"Important" Art

I've been thinking about this for a few days, so I'll blather on for a bit.

I'm reading a great book called The Zen of Creativity - Cultivating Your Artistic Life by John Daido Loori who's an American Zen priest.  It's more about getting out of the way and letting art make itself through you, than anything else.

Even though we're all artists in our own right, and even though so few amongst us develop recognizable names and styles, I used to hope that someday something I created might amount to more than a handful of compliments and the occasional sale.  I hoped I'd do something "important."

I think more than anything else this hope was driven by my need to let the world know that I could do "it" too, that I was skilled, that my work was as valuable as others' work that gets oohed and aahed over and purchased at often shamelessly high prices.

As I not long ago pulled away from actively marketing my artwork, and spent much of the last several months wondering why I bothered making art at all, I finally arrived at the place where I'm feeling comfortable and inspired to make art just for myself.  In other words, because it's "important" to me.

Slowly, I'm morphing into mixed media.  Twenty years ago I made greeting cards and Fimo jewelry, and painted silk scarves.  Fifteen years ago I was a seed-bead jewelry designer and a spinner.  Ten years ago I was a spinner and weaver.  Five years ago I began to explore surface design.  Three years ago I stopped weaving and spinning and became a surface-designing art quilter.  Now I'm the latter and moving into mixed media.

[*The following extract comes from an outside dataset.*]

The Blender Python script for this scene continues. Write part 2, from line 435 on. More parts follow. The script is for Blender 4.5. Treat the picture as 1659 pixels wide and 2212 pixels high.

It's hard for me to relate to being an artist who found her medium eons ago and has stuck with it since.  Perhaps that's because I've always been interested in too many things to settle on just one.  I like the idea of branching out and moving on.  I want to experience a lot of artmaking in this lifetime, and I can't imagine choosing a medium and sticking with it for the duration.  At the same time though, part of me wishes I were the other kind of artist, the one who's developed a lifetime body of work in one medium and really has something to show for her devotion to creative expression.

But that's not me.  I want to try a lot of things.  I want to keep spreading my wings.